Non-algebraic holomorphic maps between algebraic curves
The title and the body of the question seem to ask two different things. Let me give an answer to the second one. Since you are not asking that the compactification of $U$ is smooth, we can build up an example as follows.
Let $\bar{U}$ be a curve with one cusp $p$ such that its normalization is a projective genus $2$ curve $V$, and let $\nu \colon V \to \bar{U}$ be the normalization map. If $U=\bar{U} - \{p\}$ is the smooth locus of $\bar{U}$ and $q=\nu^{-1}(p)$, the restriction $\nu \colon V-\{q\} \to U$ is an isomorphism, and so is $\nu^{-1} \colon U \to V-\{q\}$.
Composing with the inclusion $V-\{q\} \to V$, we get a smooth algebraic map $U \to V$, whose image is $V - \{q\}$. This cannot be extended to a holomorphic map $\bar{U} \to V$, since $\bar{U}$ and $V$ are not biholomorphic.
Just turning my comments into an answer:
Following the OP, let $V$ be a smooth projective connected curve with negative Euler characteristic (i.e., genus at least two) over $\mathbb{C}$. Then $V$ is hyperbolic in the sense that Kobayashi's pseudometric is a metric. In particular, by a theorem of Kwack, it is "Borel hyperbolic", i.e., for every reduced finite type scheme $S$ over $\mathbb{C}$, every holomorphic map $S^{an}\to V^{an}$ is algebraic.
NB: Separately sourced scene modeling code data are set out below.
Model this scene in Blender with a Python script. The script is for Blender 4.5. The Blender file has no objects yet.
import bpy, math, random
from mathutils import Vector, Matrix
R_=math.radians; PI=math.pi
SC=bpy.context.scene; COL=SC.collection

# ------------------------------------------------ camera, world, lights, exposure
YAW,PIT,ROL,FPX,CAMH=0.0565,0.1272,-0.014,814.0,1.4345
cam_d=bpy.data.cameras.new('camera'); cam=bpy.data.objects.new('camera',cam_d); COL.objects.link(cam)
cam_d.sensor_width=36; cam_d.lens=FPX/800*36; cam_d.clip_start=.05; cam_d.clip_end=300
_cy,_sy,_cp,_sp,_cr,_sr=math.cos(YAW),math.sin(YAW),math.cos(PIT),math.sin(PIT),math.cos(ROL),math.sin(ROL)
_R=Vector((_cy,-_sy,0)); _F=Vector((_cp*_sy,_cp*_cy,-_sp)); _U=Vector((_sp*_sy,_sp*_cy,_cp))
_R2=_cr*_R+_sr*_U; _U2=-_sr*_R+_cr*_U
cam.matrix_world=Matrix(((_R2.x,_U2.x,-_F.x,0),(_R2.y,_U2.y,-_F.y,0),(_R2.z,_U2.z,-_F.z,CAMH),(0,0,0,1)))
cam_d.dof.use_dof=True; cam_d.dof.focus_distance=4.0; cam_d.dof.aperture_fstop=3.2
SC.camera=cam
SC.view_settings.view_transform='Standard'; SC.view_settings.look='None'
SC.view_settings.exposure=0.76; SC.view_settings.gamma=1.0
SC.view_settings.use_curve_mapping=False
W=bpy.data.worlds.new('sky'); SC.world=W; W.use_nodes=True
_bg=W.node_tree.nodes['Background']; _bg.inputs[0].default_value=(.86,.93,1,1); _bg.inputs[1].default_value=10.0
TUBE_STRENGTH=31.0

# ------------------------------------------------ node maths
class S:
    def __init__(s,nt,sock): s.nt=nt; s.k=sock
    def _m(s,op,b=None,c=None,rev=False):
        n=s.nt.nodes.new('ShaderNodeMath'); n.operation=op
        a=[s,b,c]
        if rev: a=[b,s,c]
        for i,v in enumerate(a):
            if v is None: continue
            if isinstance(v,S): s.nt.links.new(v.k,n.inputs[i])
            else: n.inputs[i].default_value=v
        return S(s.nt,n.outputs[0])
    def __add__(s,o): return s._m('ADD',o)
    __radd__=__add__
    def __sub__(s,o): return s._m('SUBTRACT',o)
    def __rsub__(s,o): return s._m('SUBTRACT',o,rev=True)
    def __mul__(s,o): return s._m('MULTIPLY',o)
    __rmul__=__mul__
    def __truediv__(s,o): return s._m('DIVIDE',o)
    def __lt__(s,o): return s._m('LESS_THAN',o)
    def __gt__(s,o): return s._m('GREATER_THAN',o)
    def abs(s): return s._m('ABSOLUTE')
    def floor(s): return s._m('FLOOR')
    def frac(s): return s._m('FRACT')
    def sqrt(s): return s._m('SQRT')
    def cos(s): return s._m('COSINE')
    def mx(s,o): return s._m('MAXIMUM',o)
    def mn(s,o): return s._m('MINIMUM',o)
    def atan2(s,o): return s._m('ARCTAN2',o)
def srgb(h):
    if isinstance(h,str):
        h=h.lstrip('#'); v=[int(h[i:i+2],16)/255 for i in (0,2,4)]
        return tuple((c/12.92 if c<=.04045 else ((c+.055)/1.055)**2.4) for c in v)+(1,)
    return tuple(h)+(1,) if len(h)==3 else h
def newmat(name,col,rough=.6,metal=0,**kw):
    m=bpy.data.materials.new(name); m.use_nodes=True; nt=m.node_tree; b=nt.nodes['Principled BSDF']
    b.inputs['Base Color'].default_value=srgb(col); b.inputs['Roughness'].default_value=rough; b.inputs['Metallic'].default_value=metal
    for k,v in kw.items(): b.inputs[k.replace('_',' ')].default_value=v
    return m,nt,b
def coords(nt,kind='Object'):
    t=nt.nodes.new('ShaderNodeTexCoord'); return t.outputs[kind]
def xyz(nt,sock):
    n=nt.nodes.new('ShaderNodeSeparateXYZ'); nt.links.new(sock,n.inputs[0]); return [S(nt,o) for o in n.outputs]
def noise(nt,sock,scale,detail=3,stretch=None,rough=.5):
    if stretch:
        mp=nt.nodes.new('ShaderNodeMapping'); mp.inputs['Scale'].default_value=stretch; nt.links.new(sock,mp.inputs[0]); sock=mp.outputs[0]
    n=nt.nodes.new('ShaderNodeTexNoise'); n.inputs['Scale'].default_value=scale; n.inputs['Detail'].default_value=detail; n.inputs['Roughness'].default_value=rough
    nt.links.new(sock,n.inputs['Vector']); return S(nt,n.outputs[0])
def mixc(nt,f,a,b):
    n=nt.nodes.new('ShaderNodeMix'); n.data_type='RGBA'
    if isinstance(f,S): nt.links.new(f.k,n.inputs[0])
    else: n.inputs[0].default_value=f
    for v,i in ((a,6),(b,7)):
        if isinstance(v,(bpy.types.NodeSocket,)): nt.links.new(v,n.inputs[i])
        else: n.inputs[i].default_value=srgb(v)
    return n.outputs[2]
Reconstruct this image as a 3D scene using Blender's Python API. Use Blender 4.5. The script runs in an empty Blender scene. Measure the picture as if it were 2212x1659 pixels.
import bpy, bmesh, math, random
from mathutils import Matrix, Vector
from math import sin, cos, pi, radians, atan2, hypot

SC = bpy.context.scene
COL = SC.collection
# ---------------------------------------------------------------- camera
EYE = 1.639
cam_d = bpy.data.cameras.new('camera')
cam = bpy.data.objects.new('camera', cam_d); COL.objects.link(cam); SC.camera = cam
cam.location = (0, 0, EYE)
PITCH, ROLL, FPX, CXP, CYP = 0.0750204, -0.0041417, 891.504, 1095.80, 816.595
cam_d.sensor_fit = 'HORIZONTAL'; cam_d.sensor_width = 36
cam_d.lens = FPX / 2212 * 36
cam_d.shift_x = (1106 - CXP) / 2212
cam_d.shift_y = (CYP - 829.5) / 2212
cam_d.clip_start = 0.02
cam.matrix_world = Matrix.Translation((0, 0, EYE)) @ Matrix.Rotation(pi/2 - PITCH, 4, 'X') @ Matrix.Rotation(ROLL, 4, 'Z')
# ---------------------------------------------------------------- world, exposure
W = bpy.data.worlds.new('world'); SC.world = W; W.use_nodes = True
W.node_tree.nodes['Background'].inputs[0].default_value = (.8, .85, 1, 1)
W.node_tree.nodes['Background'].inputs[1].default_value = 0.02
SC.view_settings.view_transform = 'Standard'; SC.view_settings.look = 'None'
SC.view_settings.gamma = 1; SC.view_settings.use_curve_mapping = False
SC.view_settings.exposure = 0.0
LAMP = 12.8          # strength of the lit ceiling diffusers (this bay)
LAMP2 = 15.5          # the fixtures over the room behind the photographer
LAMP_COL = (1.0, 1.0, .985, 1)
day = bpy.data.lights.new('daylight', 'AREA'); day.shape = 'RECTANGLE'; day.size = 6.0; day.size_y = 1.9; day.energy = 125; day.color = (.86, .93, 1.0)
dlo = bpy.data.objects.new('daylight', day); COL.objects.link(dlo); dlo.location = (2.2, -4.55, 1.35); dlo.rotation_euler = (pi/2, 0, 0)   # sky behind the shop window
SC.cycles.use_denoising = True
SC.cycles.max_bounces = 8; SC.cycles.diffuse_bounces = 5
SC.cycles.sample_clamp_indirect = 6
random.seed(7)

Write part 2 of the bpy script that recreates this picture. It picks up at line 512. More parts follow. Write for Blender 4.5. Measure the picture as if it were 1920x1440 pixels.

This implies that the answer to the OP's question is no. Indeed, let $\varphi:U^{an}\to V^{an}$ be a non-constant holomorphic map with $U$ a smooth curve. Then there is a morphism of varieties $f:U\to V$ such that $f^{an} = \varphi$. Such a morphism extends to a morphism $\overline{U}\to V$ by the valuative criterion for properness.